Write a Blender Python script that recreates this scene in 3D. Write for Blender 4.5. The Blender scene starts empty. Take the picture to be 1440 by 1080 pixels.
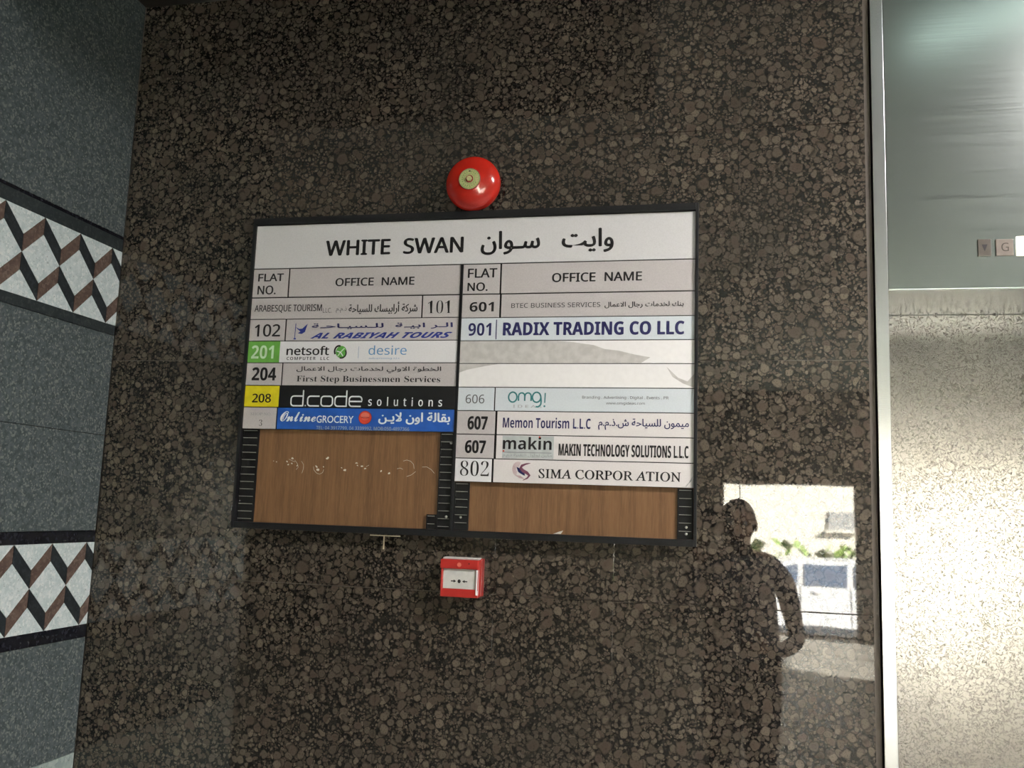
import bpy, bmesh, math, random, unicodedata
from mathutils import Vector, Matrix
random.seed(7)
SC = bpy.context.scene
COL = SC.collection
PI = math.pi

# ------------------------------------------------------------------ camera
def make_camera():
    yaw, pit, rol, F = -.21688818, .13703163, .03526874, 1284.148
    f = Vector((math.sin(yaw)*math.cos(pit), math.cos(yaw)*math.cos(pit), math.sin(pit)))
    r0 = Vector((math.cos(yaw), -math.sin(yaw), 0)); u0 = r0.cross(f)
    r = r0*math.cos(rol) + u0*math.sin(rol); u = -r0*math.sin(rol) + u0*math.cos(rol)
    cd = bpy.data.cameras.new('camera'); cd.sensor_width = 36; cd.lens = F/1440*36
    cd.clip_start = .01; cd.clip_end = 300
    c = bpy.data.objects.new('camera', cd); COL.objects.link(c)
    m = Matrix((r, u, -f)).transposed().to_4x4(); m.translation = Vector((0, -2.0, 1.55))
    c.matrix_world = m
    SC.camera = c
make_camera()

# ------------------------------------------------------------------ world, sun, exposure
SUN_DIR = Vector((.80, .36, .48)).normalized()          # towards the sun
w = bpy.data.worlds.new('sky'); SC.world = w; w.use_nodes = True
wn = w.node_tree; wn.nodes.clear()
sky = wn.nodes.new('ShaderNodeTexSky'); sky.sky_type = 'NISHITA'; sky.sun_disc = False
sky.sun_elevation = math.asin(SUN_DIR.z); sky.sun_rotation = math.atan2(SUN_DIR.x, SUN_DIR.y)
sky.dust_density = 3.0; sky.air_density = 1.0; sky.ozone_density = 1.0
bg = wn.nodes.new('ShaderNodeBackground'); bg.inputs[1].default_value = 2.2
wo = wn.nodes.new('ShaderNodeOutputWorld')
wn.links.new(sky.outputs[0], bg.inputs[0]); wn.links.new(bg.outputs[0], wo.inputs[0])
sl = bpy.data.lights.new('sun', 'SUN'); sl.energy = 230; sl.angle = math.radians(.6); sl.color = (1, .92, .85)
so = bpy.data.objects.new('sun', sl); COL.objects.link(so)
so.rotation_euler = SUN_DIR.to_track_quat('Z', 'Y').to_euler(); so.location = (20, 5, 14)

SC.view_settings.view_transform = 'Standard'; SC.view_settings.look = 'None'
SC.view_settings.gamma = 1; SC.view_settings.use_curve_mapping = False
SC.view_settings.exposure = 0.0

def portal(loc, rot, sx, sy, name='sky_portal'):
    l = bpy.data.lights.new(name, 'AREA'); l.shape = 'RECTANGLE'; l.size = sx; l.size_y = sy
    l.cycles.is_portal = True
    o = bpy.data.objects.new(name, l); COL.objects.link(o); o.location = loc; o.rotation_euler = rot
# ------------------------------------------------------------------ materials
class NT:
    def __init__(s, name):
        s.m = bpy.data.materials.new(name); s.m.use_nodes = True
        s.t = s.m.node_tree; s.t.nodes.clear()
        s.out = s.n('ShaderNodeOutputMaterial'); s.b = s.n('ShaderNodeBsdfPrincipled')
        s.l(s.b.outputs[0], s.out.inputs[0])
    def n(s, ty, **k):
        x = s.t.nodes.new(ty)
        for a, v in k.items(): setattr(x, a, v)
        return x
    def l(s, a, b): s.t.links.new(a, b)
    def put(s, sock, v):
        if isinstance(v, bpy.types.NodeSocket): s.l(v, sock)
        else: sock.default_value = v
    def math(s, op, a, b=0.0, c=None, clamp=False):
        x = s.n('ShaderNodeMath', operation=op, use_clamp=clamp)
        s.put(x.inputs[0], a); s.put(x.inputs[1], b)
        if c is not None: s.put(x.inputs[2], c)
        return x.outputs[0]
    def ramp(s, v, a, b, lo=0.0, hi=1.0):
        x = s.n('ShaderNodeMapRange', interpolation_type='SMOOTHSTEP')
        s.put(x.inputs[0], v); s.put(x.inputs[1], a); s.put(x.inputs[2], b); s.put(x.inputs[3], lo); s.put(x.inputs[4], hi)
        return x.outputs[0]
    def mix(s, f, a, b):
        x = s.n('ShaderNodeMix', data_type='RGBA')
        s.put(x.inputs[0], f)
        for i, v in ((6, a), (7, b)):
            if isinstance(v, tuple): v = (*v[:3], 1)
            s.put(x.inputs[i], v)
        return x.outputs[2]
    def pos(s):
        return s.n('ShaderNodeNewGeometry').outputs['Position']
    def noise(s, vec, scale, detail=2, rough=.5, dist=0):
        x = s.n('ShaderNodeTexNoise'); s.l(vec, x.inputs['Vector'])
        x.inputs['Scale'].default_value = scale; x.inputs['Detail'].default_value = detail
        x.inputs['Roughness'].default_value = rough; x.inputs['Distortion'].default_value = dist
        return x
    def voro(s, vec, scale, feature='F1', rnd=1.0):
        x = s.n('ShaderNodeTexVoronoi', feature=feature); s.l(vec, x.inputs['Vector'])
        x.inputs['Scale'].default_value = scale; x.inputs['Randomness'].default_value = rnd
        return x
    def bump(s, h, strength, dist):
        x = s.n('ShaderNodeBump'); x.inputs['Strength'].default_value = strength; x.inputs['Distance'].default_value = dist
        s.l(h, x.inputs['Height']); s.l(x.outputs[0], s.b.inputs['Normal'])
    def set(s, **k):
        for a, v in k.items():
            key = {'col': 'Base Color', 'rough': 'Roughness', 'metal': 'Metallic', 'ior': 'IOR', 'spec': 'Specular IOR Level',
                   'coat': 'Coat Weight', 'coatr': 'Coat Roughness', 'em': 'Emission Color', 'ems': 'Emission Strength'}[a]
            if isinstance(v, tuple) and len(v) == 3: v = (*v, 1)
            s.put(s.b.inputs[key], v)
        return s

def flat(name, col, rough=.5, metal=0.0, var=.08, scale=60, **k):
    m = NT(name); nz = m.noise(m.pos(), scale, 4)
    f = m.ramp(nz.outputs['Fac'], .3, .7)
    m.set(col=m.mix(f, tuple(c*(1-var) for c in col), tuple(min(1, c*(1+var)) for c in col)), rough=rough, metal=metal, **k)
    return m.m

def warp(m, vec, scale, amt):
    nz = m.noise(vec, scale, 2)
    a = m.n('ShaderNodeVectorMath', operation='SUBTRACT'); m.l(nz.outputs['Color'], a.inputs[0]); a.inputs[1].default_value = (.5, .5, .5)
    b = m.n('ShaderNodeVectorMath', operation='SCALE'); m.l(a.outputs[0], b.inputs[0]); b.inputs['Scale'].default_value = amt
    c = m.n('ShaderNodeVectorMath', operation='ADD'); m.l(vec, c.inputs[0]); m.l(b.outputs[0], c.inputs[1])
    return c.outputs[0]

def brown_granite():
    m = NT('brown_orbicular_granite'); P = m.pos()
    W = warp(m, warp(m, P, 24, .018), 90, .007)
    fine = m.noise(P, 300, 3, .65).outputs['Fac']
    mid = m.noise(W, 70, 4, .65).outputs['Fac']
    big = m.noise(P, 4, 3).outputs['Fac']
    matrix = m.mix(m.ramp(mid, .34, .66), (.0038, .0038, .0035), (.022, .0195, .0165))
    matrix = m.mix(m.ramp(fine, .52, .70), matrix, (.040, .036, .030))
    col = matrix
    # round feldspar eyes of four sizes, small first
    for k, (sc, keep, r0, r1) in enumerate(((150, .10, .34, .60), (92, .22, .32, .56), (54, .36, .32, .54), (31, .56, .28, .48))):
        off = m.n('ShaderNodeVectorMath', operation='ADD'); m.l(W, off.inputs[0]); off.inputs[1].default_value = (3.1*k, 1.7*k, 5.3*k)
        v = m.voro(off.outputs[0], sc, rnd=.9)
        sep = m.n('ShaderNodeSeparateColor'); m.l(v.outputs['Color'], sep.inputs[0])
        dens = m.ramp(m.noise(P, 9, 2).outputs['Fac'], .35, .65, -.20, .20)
        on = m.math('GREATER_THAN', m.math('ADD', sep.outputs[0], dens), keep)
        rad = m.math('MULTIPLY_ADD', sep.outputs[1], r1-r0, r0)
        d = m.math('DIVIDE', v.outputs['Distance'], rad)
        inside = m.math('MULTIPLY', m.ramp(d, 1.12, .80), on)
        rim = m.math('MULTIPLY', m.ramp(d, 1.38, 1.05), on)
        tone = m.mix(sep.outputs[2], (.052, .043, .033), (.132, .109, .085))
        tone = m.mix(m.ramp(sep.outputs[1], .72, .95), tone, (.070, .052, .040))
        tone = m.mix(m.ramp(fine, .50, .34, 0, .8), tone, (.036, .029, .020))
        ring = m.ramp(d, .50, .82)
        tone = m.mix(m.math('MULTIPLY', ring, .22), tone, (.100, .085, .066))
        col = m.mix(m.math('MULTIPLY', rim, .62), col, (.0040, .0038, .0034))
        col = m.mix(m.math('MULTIPLY', inside, .90), col, tone)
    col = m.mix(m.ramp(big, .40, .72, 0, .35), col, (.028, .025, .021))
    pit = m.noise(warp(m, P, 55, .03), 85, 2, .5).outputs['Fac']
    cr = m.ramp(m.math('ABSOLUTE', m.math('SUBTRACT', pit, .5)), .004, .014)
    gate = m.ramp(m.noise(P, 36, 2).outputs['Fac'], .60, .68)
    pits = m.math('SUBTRACT', 1.0, m.math('MULTIPLY', gate, m.math('SUBTRACT', 1.0, cr)))
    m.set(col=col, rough=m.math('ADD', .02, m.math('MULTIPLY', m.math('SUBTRACT', 1.0, pits), .4)), ior=1.5,
          spec=m.math('MULTIPLY', pits, .62), coat=.10, coatr=.35)
    m.bump(m.noise(P, 7, 1).outputs['Fac'], .012, .01)
    return m.m

def grey_granite(name, a, b, c, rough=.22, sc=170, spec=.5):
    m = NT(name); P = m.pos()
    n1 = m.noise(P, sc, 3, .7).outputs['Fac']; n2 = m.noise(P, sc*.3, 3, .6).outputs['Fac']
    v = m.voro(warp(m, P, 90, .006), sc*.75)
    sep = m.n('ShaderNodeSeparateColor'); m.l(v.outputs['Color'], sep.inputs[0])
    col = m.mix(m.ramp(n2, .35, .65), a, b)
    col = m.mix(m.ramp(sep.outputs[0], .68, .9), col, c)
    col = m.mix(m.ramp(n1, .60, .70), col, tuple(x*.25 for x in a))
    m.set(col=col, rough=rough, spec=spec)
    return m.m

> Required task
Look through the data and show every line containing "scene".

> Solution to the problem
Write a Blender Python script that recreates this scene in 3D. Write for Blender 4.5. The Blender scene starts empty. Take the picture to be 1440 by 1080 pixels.
SC = bpy.context.scene